◆ **Task directions**
Go through the material below and copy each line where the word "scene" appears.

--- Provided data ---

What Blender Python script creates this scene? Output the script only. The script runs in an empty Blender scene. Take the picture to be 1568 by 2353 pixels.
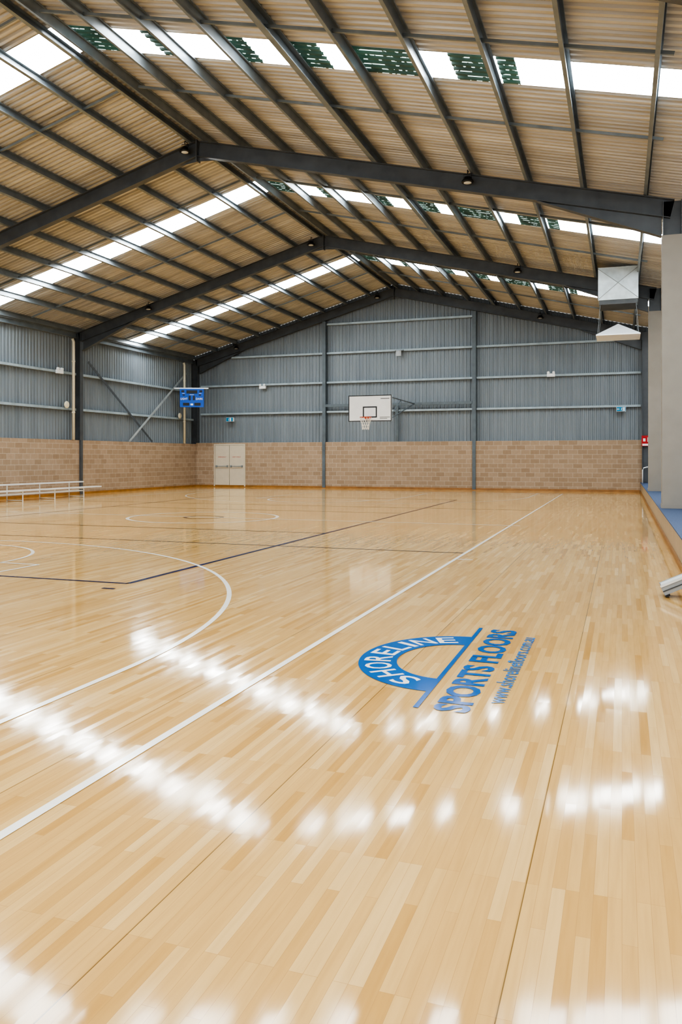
import bpy, bmesh, math, random
from mathutils import Vector, Matrix
random.seed(4)
SC = bpy.context.scene
C = SC.collection
TH = math.radians(19.25); SN, CS = math.sin(TH), math.cos(TH)
F, CX, HY, H = 1850.0, 784.0, 1052.0, 1.45
PI = math.pi

# ---- measuring helpers: a photo measurement turned into a point on a known plane
def ray(px, py):
    t = (px-CX)/F
    return Vector((t*CS-SN, t*SN+CS, (HY-py)/F))
def on_z(px, py, z=0.0):
    r = ray(px, py); k = (z-H)/r.z
    return Vector((r.x*k, r.y*k, z))
def on_y(px, py, Y):
    r = ray(px, py); k = Y/r.y
    return Vector((r.x*k, Y, H+r.z*k))
def on_x(px, py, X):
    r = ray(px, py); k = X/r.x
    return Vector((X, r.y*k, H+r.z*k))

# ---- hall dimensions
XR = -10.0; ZR = 9.57; SL = 0.28; SR = 0.238
XL = -20.6; XE = 0.77; XW = 3.6; YB = 36.0; YF = -3.2
def roof_z(x):
    return ZR-SL*(XR-x) if x < XR else ZR-SR*(x-XR)

# ---- materials
def lin(h):
    h = h.lstrip('#'); o = []
    for i in (0, 2, 4):
        c = int(h[i:i+2], 16)/255
        o.append(c/12.92 if c <= .04045 else ((c+.055)/1.055)**2.4)
    return (o[0], o[1], o[2], 1)
class NT:
    def __init__(s, name):
        s.m = bpy.data.materials.new(name); s.m.use_nodes = True
        s.t = s.m.node_tree; s.b = s.t.nodes['Principled BSDF']
    def n(s, kind, **kw):
        nd = s.t.nodes.new(kind)
        for k, v in kw.items():
            setattr(nd, k, v)
        return nd
    def l(s, a, b): s.t.links.new(a, b)
    def math(s, op, a, b=None, clamp=False):
        nd = s.n('ShaderNodeMath', operation=op); nd.use_clamp = clamp
        for i, x in enumerate((a, b)):
            if x is None: continue
            if hasattr(x, 'links'): s.l(x, nd.inputs[i])
            else: nd.inputs[i].default_value = x
        return nd.outputs[0]
    def mix(s, fac, a, b, blend='MIX'):
        nd = s.n('ShaderNodeMix', data_type='RGBA', blend_type=blend)
        for sock, x in ((nd.inputs[0], fac), (nd.inputs[6], a), (nd.inputs[7], b)):
            if hasattr(x, 'links'): s.l(x, sock)
            else: sock.default_value = x
        return nd.outputs[2]
    def pos(s):
        return s.n('ShaderNodeNewGeometry').outputs['Position']
    def sep(s, v):
        nd = s.n('ShaderNodeSeparateXYZ'); s.l(v, nd.inputs[0]); return nd.outputs
    def comb(s, x, y, z=0.0):
        nd = s.n('ShaderNodeCombineXYZ')
        for i, k in enumerate((x, y, z)):
            if hasattr(k, 'links'): s.l(k, nd.inputs[i])
            else: nd.inputs[i].default_value = k
        return nd.outputs[0]
    def noise(s, v, scale=1.0, detail=3.0):
        nd = s.n('ShaderNodeTexNoise'); s.l(v, nd.inputs['Vector'])
        nd.inputs['Scale'].default_value = scale; nd.inputs['Detail'].default_value = detail
        return nd.outputs[0]
    def scale(s, v, k):
        nd = s.n('ShaderNodeVectorMath', operation='MULTIPLY'); s.l(v, nd.inputs[0]); nd.inputs[1].default_value = k
        return nd.outputs[0]
    def ramp(s, f, stops):
        nd = s.n('ShaderNodeValToRGB'); s.l(f, nd.inputs[0])
        e = nd.color_ramp.elements
        while len(e) < len(stops): e.new(.5)
        for i, (p, c) in enumerate(stops):
            e[i].position = p; e[i].color = c
        return nd.outputs[0]
    def bump(s, h, strength, dist, normal=None):
        nd = s.n('ShaderNodeBump'); nd.inputs['Strength'].default_value = strength
        nd.inputs['Distance'].default_value = dist
        if normal is not None: s.l(normal, nd.inputs['Normal'])
        s.l(h, nd.inputs['Height']); s.l(nd.outputs[0], s.b.inputs['Normal'])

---

◆ **Right answer**
What Blender Python script creates this scene? Output the script only. The script runs in an empty Blender scene. Take the picture to be 1568 by 2353 pixels.
SC = bpy.context.scene